Traçabilité des minérais - Focus sur l'exemple de l'upstream chinois
Publié par Denica Tacheva le | Mis à jour le
Entre l'opacité commerciale et la complexité logistique, la traçabilité des matières premières s'annonce comme le talon d'Achille des supply chains devant composer avec les filières minières.
Acheteurs, industriels, régulateurs... tous s'accordent à dire que la traçabilité des minerais n'est plus facultative. Alexandra Hegarty, de l'Agence internationale de l'énergie introduit à l'occasion d'une conférence de l'OCDE qui s'est tenue le 6 mai dernier à Paris : " La traçabilité, c'est la capacité à transmettre de l'information à travers les chaînes d'approvisionnement."
Transmettre l'information suppose qu'on la possède. Or, dans le secteur des minéraux, les négociants opèrent avec un mix de minerais issu de sources multiples, parfois incompatibles avec les exigences de durabilité et de traçabilité. " Une chaîne ne peut être sécurisée que si elle n'est aussi résiliente et responsable ", dit encore Alexandra Hegarty, en s'appuyant sur un rapport publié fin 2023 par l'AIE. Et pour être responsable, encore faut-il pouvoir remonter la piste.
Certaines données, sur l'origine, la propriété ou encore le cheminement des minerais sont considérées comme un minimum requis. D'autres, plus sensibles, relèvent de l'environnement, de la gouvernance ou des conditions sociales d'extraction. Mais toutes posent une question de confiance : " Les données doivent être concrètes, fiables et vérifiables ", insiste l'experte. Les incitations réglementaires existent.
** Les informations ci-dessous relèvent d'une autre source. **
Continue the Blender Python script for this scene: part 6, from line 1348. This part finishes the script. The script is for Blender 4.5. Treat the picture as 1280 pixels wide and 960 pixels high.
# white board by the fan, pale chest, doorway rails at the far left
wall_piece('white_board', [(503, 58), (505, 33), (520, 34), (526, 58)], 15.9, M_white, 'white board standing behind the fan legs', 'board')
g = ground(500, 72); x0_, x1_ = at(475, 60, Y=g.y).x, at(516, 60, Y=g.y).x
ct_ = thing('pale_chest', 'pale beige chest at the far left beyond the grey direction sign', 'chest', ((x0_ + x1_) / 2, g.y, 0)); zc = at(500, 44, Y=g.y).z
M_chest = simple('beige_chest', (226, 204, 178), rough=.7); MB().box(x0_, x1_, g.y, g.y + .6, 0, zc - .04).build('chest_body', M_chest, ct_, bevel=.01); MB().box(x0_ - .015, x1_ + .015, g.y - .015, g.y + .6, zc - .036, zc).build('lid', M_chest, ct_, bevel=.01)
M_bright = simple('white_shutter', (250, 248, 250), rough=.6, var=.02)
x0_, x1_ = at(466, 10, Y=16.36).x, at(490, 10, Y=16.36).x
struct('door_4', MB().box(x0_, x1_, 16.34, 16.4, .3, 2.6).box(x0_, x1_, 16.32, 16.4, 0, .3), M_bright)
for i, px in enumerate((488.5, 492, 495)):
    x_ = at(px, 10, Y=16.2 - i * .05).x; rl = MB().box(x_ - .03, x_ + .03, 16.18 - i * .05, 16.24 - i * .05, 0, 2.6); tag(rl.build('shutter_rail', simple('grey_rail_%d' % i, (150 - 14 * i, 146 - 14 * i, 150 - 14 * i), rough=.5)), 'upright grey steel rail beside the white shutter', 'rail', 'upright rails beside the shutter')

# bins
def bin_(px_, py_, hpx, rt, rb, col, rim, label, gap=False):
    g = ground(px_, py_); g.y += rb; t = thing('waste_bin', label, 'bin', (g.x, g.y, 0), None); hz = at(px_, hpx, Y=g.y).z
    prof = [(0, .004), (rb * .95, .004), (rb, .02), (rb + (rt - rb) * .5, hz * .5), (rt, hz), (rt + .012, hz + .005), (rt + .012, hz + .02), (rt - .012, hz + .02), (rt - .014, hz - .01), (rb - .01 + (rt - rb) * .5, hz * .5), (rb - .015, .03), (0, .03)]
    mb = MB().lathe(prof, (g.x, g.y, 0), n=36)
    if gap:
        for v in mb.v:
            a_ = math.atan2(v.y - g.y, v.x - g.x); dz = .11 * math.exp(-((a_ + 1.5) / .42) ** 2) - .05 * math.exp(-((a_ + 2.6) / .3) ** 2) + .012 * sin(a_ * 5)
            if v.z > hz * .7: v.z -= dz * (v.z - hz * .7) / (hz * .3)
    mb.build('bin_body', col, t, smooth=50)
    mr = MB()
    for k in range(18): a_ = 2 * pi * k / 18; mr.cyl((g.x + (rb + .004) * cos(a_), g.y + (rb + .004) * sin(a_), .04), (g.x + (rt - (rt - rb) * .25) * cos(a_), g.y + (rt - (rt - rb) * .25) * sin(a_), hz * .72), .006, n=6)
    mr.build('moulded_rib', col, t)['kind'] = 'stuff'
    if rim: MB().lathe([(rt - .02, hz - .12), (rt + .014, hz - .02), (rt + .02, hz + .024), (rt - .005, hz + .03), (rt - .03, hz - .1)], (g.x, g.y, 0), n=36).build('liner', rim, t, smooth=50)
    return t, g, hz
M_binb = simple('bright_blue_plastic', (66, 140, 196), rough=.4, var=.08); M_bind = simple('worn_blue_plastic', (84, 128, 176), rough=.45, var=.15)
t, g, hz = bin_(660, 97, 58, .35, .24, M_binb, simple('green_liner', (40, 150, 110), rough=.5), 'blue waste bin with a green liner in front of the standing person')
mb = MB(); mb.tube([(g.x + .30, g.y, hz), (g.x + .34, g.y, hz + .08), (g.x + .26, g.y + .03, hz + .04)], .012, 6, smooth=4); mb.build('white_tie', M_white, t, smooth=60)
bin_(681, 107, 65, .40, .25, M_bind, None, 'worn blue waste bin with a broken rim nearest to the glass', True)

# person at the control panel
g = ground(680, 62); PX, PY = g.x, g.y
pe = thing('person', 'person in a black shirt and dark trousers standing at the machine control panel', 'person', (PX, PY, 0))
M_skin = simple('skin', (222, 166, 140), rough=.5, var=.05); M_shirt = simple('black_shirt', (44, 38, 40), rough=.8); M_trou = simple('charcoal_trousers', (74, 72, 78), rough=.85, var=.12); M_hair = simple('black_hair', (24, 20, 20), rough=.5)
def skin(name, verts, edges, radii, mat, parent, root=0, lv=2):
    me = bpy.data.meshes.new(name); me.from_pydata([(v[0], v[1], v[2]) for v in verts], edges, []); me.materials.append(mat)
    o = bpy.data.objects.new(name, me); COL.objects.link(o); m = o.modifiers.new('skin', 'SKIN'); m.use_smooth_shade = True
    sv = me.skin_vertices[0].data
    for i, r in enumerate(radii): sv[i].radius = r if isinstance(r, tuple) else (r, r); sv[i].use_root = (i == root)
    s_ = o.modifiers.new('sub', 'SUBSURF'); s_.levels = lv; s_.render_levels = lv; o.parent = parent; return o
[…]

Entre le passeport numérique bientôt obligatoire et les conditions d'accès au marché indexées à une grille de niveaux de traçabilité, les entreprises ont tout intérêt à se plier au jeu. Reste à savoir s'ils en ont réellement les moyens.
L'exemple de la Chine sur l'upstream
" Le plus grand défi aujourd'hui vient du secteur upstream (secteur pétrolier amont, NDLR.). ", declare Hui Jiang, porte-parole de la Chambre chinoise du commerce des métaux (CCCMC). Autrement dit, tout commence à la mine, là où les données sont les plus lacunaires, voire inexistantes. Et si l'aval de la chaîne (raffinage, transformation, distribution) peut être structuré, la source reste difficile à certifier.
La Chine, premier acteur mondial dans le raffinage de matériaux critiques se pose pourtant en championne de la traçabilité. Dès 2015, en partenariat avec l'OCDE, elle publiait une première série de règles de diligence raisonnable sur les chaînes d'approvisionnement minérales. Révisées en 2020, ces lignes directrices ont été reconnues par la Bourse des métaux de Londres (LME). " C'est une démonstration de notre alignement avec les standards internationaux de durabilité ", affirme Hui Jiang.
Le CCCMC mène aussi l'Initiative responsable des minéraux critiques (RCI), qui a démarré sur le cobalt avant de s'étendre à d'autres matériaux. L'objectif ? Engager l'ensemble des acteurs, de l'extraction jusqu'à la production, dans une logique de coopération et de partage d'information. Une logique qui, selon Hui Jiang, repose sur " la reconnaissance mutuelle " et sur la création d'un dialogue industriel global. Comme le souligne Alexandra Hegarty : " La traçabilité n'est qu'un outil. Elle ne fonctionne que si les conditions adéquates sont réunies ".